Tuesday, May 12, 2015

PA: Ridley Creek State Park - Height of Spring

With one play day a weekend (sometimes none) while working steadily on this environmental history dissertation, I've tried hard to catch the height of spring migration here at home, at White Clay Creek State Park (DE) and at Ridleys Creek State Park (PA) near Philadelphia. Between the yard, the farm lane at work, and my five mile hikes I managed to catch a few arrivals, but the trees have leafed out so full and so fast that my window for good photography quickly closed! Birding by ear, however, has been incredible!

Indigo Bunting, Bryans Field Trail, White Clay Creek State Park

Curious female Towhee, White Clay Creek State Park.
Ovenbird, White Clay Creek State Park.

The northern Piedmont is particularly beautiful in mid-spring as the rolling hills and deep ravines fill with a bright green glow and the male birds, having come from South and Central America, fill the gaps with song and excited activity - nest building, territorial patrols, and displays for mates. Females flit here and there, creeping through the underbrush and leaf litter, and say little. There are nests and eggs to hide.

Red-winged Blackbird snacks on flatworms at Swan Harbor Farm.

One of many goose families at Swan Harbor Farm.

Young male muskrat parades in front of me at Swan Harbor Farm.

Out on the wetlands at Swan Harbor Farm the wetlands are full of Canada geese nesting on top of last winter's muskrat pushups, and the muskrat have started rebuilding new homes for the year. The males construct the mud and stick (mostly mud) platform and douse it with scent in hopes of attracting a mate. When a curious female inspects the new digs he parades and pursues her. I witnessed a parade on a recent lunch walk as a young male swam back and forth in front of me - not sure what I was squatting there on the bank. A female came by shortly after and he quickly turned from me to her! 

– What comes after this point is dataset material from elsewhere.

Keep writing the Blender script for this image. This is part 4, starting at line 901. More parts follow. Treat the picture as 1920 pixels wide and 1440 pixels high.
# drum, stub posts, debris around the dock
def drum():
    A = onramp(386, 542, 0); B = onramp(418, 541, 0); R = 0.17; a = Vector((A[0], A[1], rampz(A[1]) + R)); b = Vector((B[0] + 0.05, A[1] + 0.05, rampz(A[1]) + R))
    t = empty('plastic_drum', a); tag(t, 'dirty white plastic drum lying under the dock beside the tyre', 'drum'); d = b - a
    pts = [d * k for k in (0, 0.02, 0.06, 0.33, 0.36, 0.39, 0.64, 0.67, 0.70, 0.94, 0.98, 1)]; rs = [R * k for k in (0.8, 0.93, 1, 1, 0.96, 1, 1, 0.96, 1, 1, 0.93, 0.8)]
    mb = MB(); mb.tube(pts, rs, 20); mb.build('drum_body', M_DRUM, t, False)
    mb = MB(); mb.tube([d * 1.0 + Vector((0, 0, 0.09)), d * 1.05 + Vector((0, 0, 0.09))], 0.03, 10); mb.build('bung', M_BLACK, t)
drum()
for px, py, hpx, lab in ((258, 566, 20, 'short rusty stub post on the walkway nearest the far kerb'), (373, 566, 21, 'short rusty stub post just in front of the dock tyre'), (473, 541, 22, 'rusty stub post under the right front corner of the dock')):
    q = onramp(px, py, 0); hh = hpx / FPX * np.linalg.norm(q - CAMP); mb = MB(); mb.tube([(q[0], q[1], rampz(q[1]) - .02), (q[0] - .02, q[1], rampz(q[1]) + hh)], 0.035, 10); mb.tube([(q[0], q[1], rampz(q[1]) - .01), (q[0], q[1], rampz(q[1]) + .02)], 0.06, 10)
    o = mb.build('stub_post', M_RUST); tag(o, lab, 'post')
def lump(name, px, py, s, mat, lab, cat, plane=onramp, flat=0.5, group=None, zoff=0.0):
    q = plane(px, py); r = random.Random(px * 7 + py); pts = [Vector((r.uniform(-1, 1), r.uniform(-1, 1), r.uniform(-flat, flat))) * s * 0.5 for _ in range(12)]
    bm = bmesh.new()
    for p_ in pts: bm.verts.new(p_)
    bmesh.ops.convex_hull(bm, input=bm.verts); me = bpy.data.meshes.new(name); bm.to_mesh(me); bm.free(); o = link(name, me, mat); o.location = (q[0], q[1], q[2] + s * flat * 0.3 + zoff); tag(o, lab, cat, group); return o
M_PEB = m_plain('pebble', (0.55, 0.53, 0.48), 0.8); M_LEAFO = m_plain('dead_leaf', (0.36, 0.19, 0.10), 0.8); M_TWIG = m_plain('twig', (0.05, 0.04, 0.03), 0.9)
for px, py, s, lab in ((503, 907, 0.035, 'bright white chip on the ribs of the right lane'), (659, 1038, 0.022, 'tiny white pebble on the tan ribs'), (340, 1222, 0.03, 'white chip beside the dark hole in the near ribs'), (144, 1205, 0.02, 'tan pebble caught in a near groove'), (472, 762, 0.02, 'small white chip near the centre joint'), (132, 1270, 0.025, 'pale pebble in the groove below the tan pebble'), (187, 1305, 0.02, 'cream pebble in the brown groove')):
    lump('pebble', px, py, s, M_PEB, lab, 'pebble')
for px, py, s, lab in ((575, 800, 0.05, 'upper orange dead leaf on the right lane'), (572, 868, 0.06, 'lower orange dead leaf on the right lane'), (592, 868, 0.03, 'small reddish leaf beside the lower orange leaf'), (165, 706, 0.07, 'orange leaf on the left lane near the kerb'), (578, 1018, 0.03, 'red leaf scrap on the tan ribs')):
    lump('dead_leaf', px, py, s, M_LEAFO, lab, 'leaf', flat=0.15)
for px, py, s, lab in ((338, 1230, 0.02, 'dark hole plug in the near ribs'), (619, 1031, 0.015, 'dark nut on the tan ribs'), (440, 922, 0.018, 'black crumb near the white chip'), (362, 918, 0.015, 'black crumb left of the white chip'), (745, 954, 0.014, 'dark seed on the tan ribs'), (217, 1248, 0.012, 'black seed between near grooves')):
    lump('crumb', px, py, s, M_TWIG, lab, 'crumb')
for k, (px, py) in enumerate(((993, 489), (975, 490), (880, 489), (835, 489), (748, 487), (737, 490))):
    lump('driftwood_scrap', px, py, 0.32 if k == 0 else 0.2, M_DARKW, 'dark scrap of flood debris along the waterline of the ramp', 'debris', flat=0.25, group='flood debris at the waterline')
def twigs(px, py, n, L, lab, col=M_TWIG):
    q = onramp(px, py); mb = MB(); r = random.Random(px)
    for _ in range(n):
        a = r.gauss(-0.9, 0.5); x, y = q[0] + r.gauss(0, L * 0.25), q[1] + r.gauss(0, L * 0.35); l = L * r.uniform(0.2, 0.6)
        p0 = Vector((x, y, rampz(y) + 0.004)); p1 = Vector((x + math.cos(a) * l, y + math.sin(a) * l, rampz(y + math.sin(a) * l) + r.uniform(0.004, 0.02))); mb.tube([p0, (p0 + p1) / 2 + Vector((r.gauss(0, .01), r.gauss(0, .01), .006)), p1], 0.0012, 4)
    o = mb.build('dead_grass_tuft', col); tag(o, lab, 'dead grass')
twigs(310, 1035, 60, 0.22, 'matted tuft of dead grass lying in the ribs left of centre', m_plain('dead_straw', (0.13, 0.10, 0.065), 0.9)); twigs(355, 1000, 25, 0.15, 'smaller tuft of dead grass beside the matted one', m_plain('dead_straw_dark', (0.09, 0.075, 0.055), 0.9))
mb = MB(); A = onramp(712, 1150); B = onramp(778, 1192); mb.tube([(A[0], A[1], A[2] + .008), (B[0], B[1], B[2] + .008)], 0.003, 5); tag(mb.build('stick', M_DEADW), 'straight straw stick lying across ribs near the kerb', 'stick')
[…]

Song Sparrow sings his heart out on his territorial patrols, Swan Harbor Farm.

Tree Swallow nesting in a wood duck box.
Glossy Ibis working the flooded fields at Swan Harbor Farm.
Catbird, Ridleys Creek State Park.

Towhee marking territory, Ridleys Creek State Park.

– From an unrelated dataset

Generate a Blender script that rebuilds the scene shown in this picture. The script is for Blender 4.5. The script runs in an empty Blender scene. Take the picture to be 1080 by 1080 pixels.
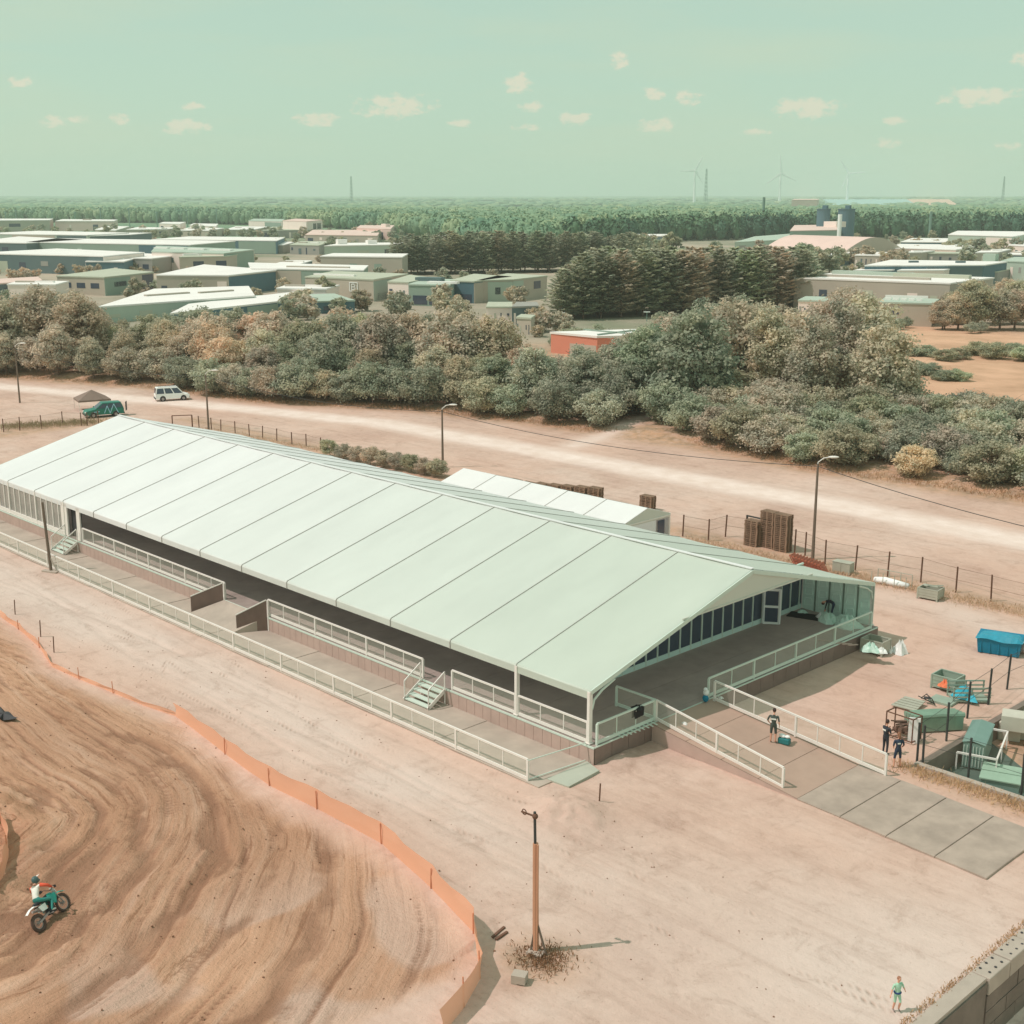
import bpy, math, random
import numpy as np
from mathutils import Vector, Matrix
R = math.radians
rnd = random.Random(7)
sc = bpy.context.scene
COL = sc.collection

# ------------------------------------------------------------------ camera maths (used to read ground positions off the photo)
FPX = 1366.0; TH = math.atan(332 / FPX); HC = 26.4; AZ = R(45.9)
cT, sT = math.cos(TH), math.sin(TH)
def G(px, py, z=0.0):
    dx = px - 540; dy = py - 540
    fw = FPX * cT - dy * sT; dn = FPX * sT + dy * cT
    k = (HC - z) / dn
    F = fw * k; Rr = dx * k
    return Vector((-math.sin(AZ) * F + math.cos(AZ) * Rr, math.cos(AZ) * F + math.sin(AZ) * Rr, z))
def P(x, y, z=0.0):
    F = -math.sin(AZ) * x + math.cos(AZ) * y; Rr = math.cos(AZ) * x + math.sin(AZ) * y
    D = HC - z; zz = F * cT + D * sT
    return (540 + FPX * Rr / zz, 540 + FPX * (D * cT - F * sT) / zz)
def at_dist(px, F, z=0.0):
    """ground point in column px at forward distance F"""
    zz = F * cT + (HC - z) * sT
    Rr = (px - 540) * zz / FPX
    return Vector((-math.sin(AZ) * F + math.cos(AZ) * Rr, math.cos(AZ) * F + math.sin(AZ) * Rr, z))
def fwd(v): return -math.sin(AZ) * v[0] + math.cos(AZ) * v[1]
def height_at(v, top_py):
    """height z above the ground point v whose picture row is top_py"""
    dy = top_py - 540
    return HC - fwd(v) * (FPX * sT + dy * cT) / (FPX * cT - dy * sT)
def lerp(a, b, t): return a + (b - a) * t
def interp(xs, ys, x): return float(np.interp(x, xs, ys))
def srgb(r, g, b, k=1.0):
    f = lambda c: ((c / 255 + .055) / 1.055) ** 2.4 if c > 10 else c / 255 / 12.92
    return (f(r) * k, f(g) * k, f(b) * k, 1)

# ------------------------------------------------------------------ materials
MATS = {}
def mat(name, col, rough=.7, noise=0.0, nscale=3.0, metal=0.0, col2=None, spec=.3, bump=0.0, bscale=20, transl=0.0, detail=5, stretch=None):
    if name in MATS: return MATS[name]
    col = tuple(min(.9, c * f_) for c, f_ in zip(col[:3], (1.18, 1.10, 1.20))) + (1,)
    m = bpy.data.materials.new(name); m.use_nodes = True
    nt = m.node_tree; N = nt.nodes; L = nt.links
    b = N['Principled BSDF']
    b.inputs['Roughness'].default_value = rough; b.inputs['Metallic'].default_value = metal
    b.inputs['Specular IOR Level'].default_value = spec
    b.inputs['Base Color'].default_value = col
    if noise > 0 or bump > 0:
        tc = N.new('ShaderNodeTexCoord'); mp = N.new('ShaderNodeMapping')
        if stretch: mp.inputs['Scale'].default_value = stretch
        L.new(tc.outputs['Object'], mp.inputs[0])
    if noise > 0:
        n = N.new('ShaderNodeTexNoise'); n.inputs['Scale'].default_value = nscale; n.inputs['Detail'].default_value = detail
        n.inputs['Roughness'].default_value = .65
        L.new(mp.outputs[0], n.inputs[0])
        r = N.new('ShaderNodeValToRGB')
        r.color_ramp.elements[0].position = .3; r.color_ramp.elements[1].position = .7
        c2 = col2 or tuple(c * (1 - noise) for c in col[:3]) + (1,)
        r.color_ramp.elements[0].color = c2; r.color_ramp.elements[1].color = col
        L.new(n.outputs[0], r.inputs[0]); L.new(r.outputs[0], b.inputs['Base Color'])
    if bump > 0:
        n2 = N.new('ShaderNodeTexNoise'); n2.inputs['Scale'].default_value = bscale; n2.inputs['Detail'].default_value = 4
        L.new(mp.outputs[0], n2.inputs[0])
        bp = N.new('ShaderNodeBump'); bp.inputs['Strength'].default_value = bump; bp.inputs['Distance'].default_value = .05
        L.new(n2.outputs[0], bp.inputs['Height']); L.new(bp.outputs[0], b.inputs['Normal'])
    if transl > 0:
        t = N.new('ShaderNodeBsdfTranslucent'); t.inputs[0].default_value = col
        mx = N.new('ShaderNodeMixShader'); mx.inputs[0].default_value = transl
        L.new(b.outputs[0], mx.inputs[1]); L.new(t.outputs[0], mx.inputs[2])
        L.new(mx.outputs[0], N['Material Output'].inputs[0])
    MATS[name] = m
    return m
def sheer(name, col, opacity, rough=.6):
    """woven mesh or net: part of the light passes"""
    if name in MATS: return MATS[name]
    m = bpy.data.materials.new(name); m.use_nodes = True
    N = m.node_tree.nodes; L = m.node_tree.links
    b = N['Principled BSDF']; b.inputs['Base Color'].default_value = col; b.inputs['Roughness'].default_value = rough
    t = N.new('ShaderNodeBsdfTransparent'); mx = N.new('ShaderNodeMixShader'); mx.inputs[0].default_value = opacity
    L.new(t.outputs[0], mx.inputs[1]); L.new(b.outputs[0], mx.inputs[2]); L.new(mx.outputs[0], N['Material Output'].inputs[0])
    MATS[name] = m
    return m
def foliage_mat(name, transl=.25):
    m = bpy.data.materials.new(name); m.use_nodes = True
    N = m.node_tree.nodes; L = m.node_tree.links
    b = N['Principled BSDF']; b.inputs['Roughness'].default_value = .75; b.inputs['Specular IOR Level'].default_value = .12
    oi = N.new('ShaderNodeObjectInfo'); tc = N.new('ShaderNodeTexCoord')
    n = N.new('ShaderNodeTexNoise'); n.inputs['Scale'].default_value = .55; n.inputs['Detail'].default_value = 6
    L.new(tc.outputs['Object'], n.inputs[0])
    r = N.new('ShaderNodeValToRGB'); r.color_ramp.elements[0].position = .32; r.color_ramp.elements[1].position = .68
    r.color_ramp.elements[0].color = (.62, .70, .68, 1); r.color_ramp.elements[1].color = (1.25, 1.16, 1.06, 1)
    L.new(n.outputs[0], r.inputs[0])
    mx = N.new('ShaderNodeMix'); mx.data_type = 'RGBA'; mx.blend_type = 'MULTIPLY'; mx.inputs[0].default_value = 1
    L.new(oi.outputs['Color'], mx.inputs[6]); L.new(r.outputs[0], mx.inputs[7])
    L.new(mx.outputs[2], b.inputs['Base Color'])
    t = N.new('ShaderNodeBsdfTranslucent'); L.new(mx.outputs[2], t.inputs[0])
    ms = N.new('ShaderNodeMixShader'); ms.inputs[0].default_value = transl
    L.new(b.outputs[0], ms.inputs[1]); L.new(t.outputs[0], ms.inputs[2]); L.new(ms.outputs[0], N['Material Output'].inputs[0])
    MATS[name] = m
    return m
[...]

The area in and around Ridleys Creek State Park deserves another few visits. But for this past Sunday's visit I stuck to the Yellow Trail for my birding and picked up some beautiful wildflowers and interesting views of the former Jeffords estate which is now state-owned. This area, the center of colonial and post-colonial horticulture, boasts an amazing variety of stunning public and private gardens, the well-known Longwood Gardens among them. 

Jeffords Estate, build around a German colonial stone farmhouse, Ridleys Creek State Park.

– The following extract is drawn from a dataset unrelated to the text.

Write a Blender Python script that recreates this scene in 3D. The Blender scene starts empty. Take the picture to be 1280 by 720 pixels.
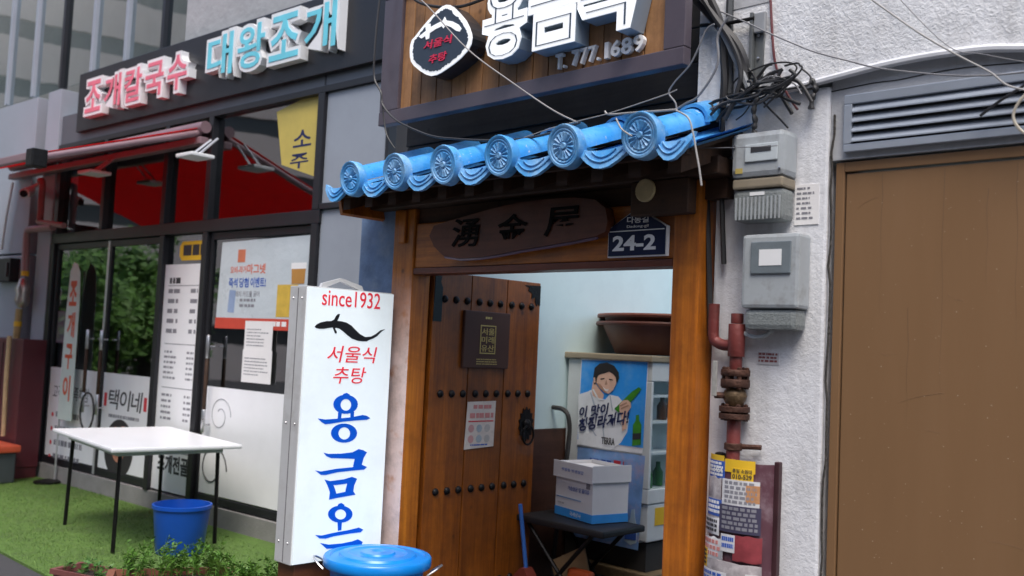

Early 1900s glasshouse in ruins - but what a birding hot spot!

Cedar 'walls' of the sitting garden - another birding hotspot!

More later on Ridley Creek State Park when I go back to visit the Colonial Farm and Tyler Arboretum and explore more of the trails, ruins, historic buildings, and the great fishing creek. For now, it is the height of spring and we are making the not-so-slow swing into summer. Humidity has returned, that wonderful (or not) attribute that makes the Mid-Atlantic either a pleasure (for those who enjoy torture) or a pain for exploring outdoors.